Just AMS2 and PCars 2 suffer from the stuttering, Dirt Rally and AC run smooth at appropriate settings.

FPSVR works fine in PC2 & AMS2.

Not for Oculus unfortunately - something to with some games connecting direct to Oculus software rather than Steam VR and it can't get the data it needs.

I used Cinebench R15 as suggested.

I did do a fresh install of AMS2 and it seemed to run slow (without stutter) - not sure why. The constant stop, start and testing feels like a bit of a chore at this point and I've left it a few days but will try it again later.
 
Just AMS2 and PCars 2 suffer from the stuttering, Dirt Rally and AC run smooth at appropriate settings.



Not for Oculus unfortunately - something to with some games connecting direct to Oculus software rather than Steam VR and it can't get the data it needs.

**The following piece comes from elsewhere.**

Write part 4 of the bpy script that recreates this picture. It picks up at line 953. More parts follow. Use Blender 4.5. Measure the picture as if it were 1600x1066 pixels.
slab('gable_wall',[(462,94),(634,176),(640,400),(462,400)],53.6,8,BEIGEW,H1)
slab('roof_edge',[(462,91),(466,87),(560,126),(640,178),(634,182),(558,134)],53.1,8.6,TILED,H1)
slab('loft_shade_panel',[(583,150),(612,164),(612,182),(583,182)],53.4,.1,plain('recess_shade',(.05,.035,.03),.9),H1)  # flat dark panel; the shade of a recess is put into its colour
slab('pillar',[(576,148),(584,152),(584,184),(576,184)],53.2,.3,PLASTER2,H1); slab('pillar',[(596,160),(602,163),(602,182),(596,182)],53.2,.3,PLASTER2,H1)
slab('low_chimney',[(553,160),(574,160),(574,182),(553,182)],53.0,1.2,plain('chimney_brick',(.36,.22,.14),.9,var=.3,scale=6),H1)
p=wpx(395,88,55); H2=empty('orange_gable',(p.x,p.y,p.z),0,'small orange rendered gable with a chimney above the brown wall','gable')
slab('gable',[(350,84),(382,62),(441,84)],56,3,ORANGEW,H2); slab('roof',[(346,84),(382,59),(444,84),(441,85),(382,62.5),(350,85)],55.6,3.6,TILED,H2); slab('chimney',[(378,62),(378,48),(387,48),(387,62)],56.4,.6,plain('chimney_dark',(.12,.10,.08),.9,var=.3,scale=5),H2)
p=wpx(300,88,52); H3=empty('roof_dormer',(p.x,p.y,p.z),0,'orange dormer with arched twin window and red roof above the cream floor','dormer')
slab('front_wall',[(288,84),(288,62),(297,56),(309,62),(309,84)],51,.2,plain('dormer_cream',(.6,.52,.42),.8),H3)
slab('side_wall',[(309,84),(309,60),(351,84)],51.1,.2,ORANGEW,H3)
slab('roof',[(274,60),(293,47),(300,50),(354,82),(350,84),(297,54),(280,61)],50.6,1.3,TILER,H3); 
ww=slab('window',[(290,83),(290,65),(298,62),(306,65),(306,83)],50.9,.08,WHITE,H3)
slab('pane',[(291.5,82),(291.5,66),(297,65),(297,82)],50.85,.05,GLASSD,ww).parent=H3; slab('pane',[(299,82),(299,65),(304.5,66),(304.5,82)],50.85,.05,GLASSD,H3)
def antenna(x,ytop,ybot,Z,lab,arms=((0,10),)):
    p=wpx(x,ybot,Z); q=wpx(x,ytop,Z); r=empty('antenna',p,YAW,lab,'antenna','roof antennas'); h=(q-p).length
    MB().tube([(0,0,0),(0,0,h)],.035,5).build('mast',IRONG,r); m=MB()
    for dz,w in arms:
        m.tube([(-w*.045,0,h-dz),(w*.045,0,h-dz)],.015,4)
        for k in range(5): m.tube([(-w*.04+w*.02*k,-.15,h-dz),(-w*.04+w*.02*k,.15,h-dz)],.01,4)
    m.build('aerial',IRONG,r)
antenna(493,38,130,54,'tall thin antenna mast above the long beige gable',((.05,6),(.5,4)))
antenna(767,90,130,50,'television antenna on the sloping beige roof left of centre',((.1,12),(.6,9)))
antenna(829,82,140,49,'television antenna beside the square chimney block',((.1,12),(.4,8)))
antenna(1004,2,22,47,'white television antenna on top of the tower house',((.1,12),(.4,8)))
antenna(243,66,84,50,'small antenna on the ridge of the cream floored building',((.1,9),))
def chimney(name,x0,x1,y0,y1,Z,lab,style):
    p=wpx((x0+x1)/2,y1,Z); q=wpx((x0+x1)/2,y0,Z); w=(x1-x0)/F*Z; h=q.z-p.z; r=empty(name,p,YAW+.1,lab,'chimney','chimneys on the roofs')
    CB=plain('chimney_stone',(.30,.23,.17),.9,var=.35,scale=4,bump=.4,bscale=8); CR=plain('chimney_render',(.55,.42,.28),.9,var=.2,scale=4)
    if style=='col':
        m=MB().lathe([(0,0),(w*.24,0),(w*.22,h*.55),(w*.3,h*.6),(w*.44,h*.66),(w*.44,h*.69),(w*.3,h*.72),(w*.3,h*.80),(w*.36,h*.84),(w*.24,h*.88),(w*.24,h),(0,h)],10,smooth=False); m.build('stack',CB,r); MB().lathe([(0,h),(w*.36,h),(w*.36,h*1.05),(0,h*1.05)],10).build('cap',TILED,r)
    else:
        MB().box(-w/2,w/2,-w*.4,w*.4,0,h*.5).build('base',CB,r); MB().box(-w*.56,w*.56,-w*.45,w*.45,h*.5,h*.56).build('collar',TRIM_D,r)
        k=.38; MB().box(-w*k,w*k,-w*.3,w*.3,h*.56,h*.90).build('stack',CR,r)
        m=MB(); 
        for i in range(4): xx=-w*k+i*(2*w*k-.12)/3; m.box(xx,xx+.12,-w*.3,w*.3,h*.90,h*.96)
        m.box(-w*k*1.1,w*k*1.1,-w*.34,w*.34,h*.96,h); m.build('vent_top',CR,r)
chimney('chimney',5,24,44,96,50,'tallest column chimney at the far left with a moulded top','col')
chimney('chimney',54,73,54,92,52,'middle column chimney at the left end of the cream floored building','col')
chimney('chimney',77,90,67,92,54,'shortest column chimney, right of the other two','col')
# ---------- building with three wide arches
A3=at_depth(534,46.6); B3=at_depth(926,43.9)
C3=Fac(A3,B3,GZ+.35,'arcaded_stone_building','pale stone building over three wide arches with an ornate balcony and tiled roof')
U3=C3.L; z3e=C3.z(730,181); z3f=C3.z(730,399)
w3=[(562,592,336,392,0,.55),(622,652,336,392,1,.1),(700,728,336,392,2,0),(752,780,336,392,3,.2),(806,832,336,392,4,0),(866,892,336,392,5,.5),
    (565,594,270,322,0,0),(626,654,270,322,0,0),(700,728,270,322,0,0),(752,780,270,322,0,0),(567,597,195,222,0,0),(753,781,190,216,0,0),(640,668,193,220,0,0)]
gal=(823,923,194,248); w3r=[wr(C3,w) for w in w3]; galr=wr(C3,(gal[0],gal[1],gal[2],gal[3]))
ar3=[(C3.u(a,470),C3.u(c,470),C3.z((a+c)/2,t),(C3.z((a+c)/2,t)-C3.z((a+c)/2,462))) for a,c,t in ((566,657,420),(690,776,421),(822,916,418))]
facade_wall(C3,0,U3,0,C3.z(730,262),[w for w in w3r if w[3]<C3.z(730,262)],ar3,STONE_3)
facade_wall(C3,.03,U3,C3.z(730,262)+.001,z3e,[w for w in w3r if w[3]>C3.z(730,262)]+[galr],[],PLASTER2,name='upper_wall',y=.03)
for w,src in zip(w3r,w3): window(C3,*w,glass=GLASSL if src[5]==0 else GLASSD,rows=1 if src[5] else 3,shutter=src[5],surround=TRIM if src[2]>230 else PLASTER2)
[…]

I used Cinebench R15 as suggested.

I did do a fresh install of AMS2 and it seemed to run slow (without stutter) - not sure why. The constant stop, start and testing feels like a bit of a chore at this point and I've left it a few days but will try it again later.

I hope it's not to late for you to get your money back for fpsVR.

I was expecting to see three digit results for your Cinebench tests, running 3 or 4 threads. If the results are for all 8 threads, then I'm guessing it should be around the 1500 mark. Have you done a 6 thread test?

Have you recently updated your graphics or Oculus drivers?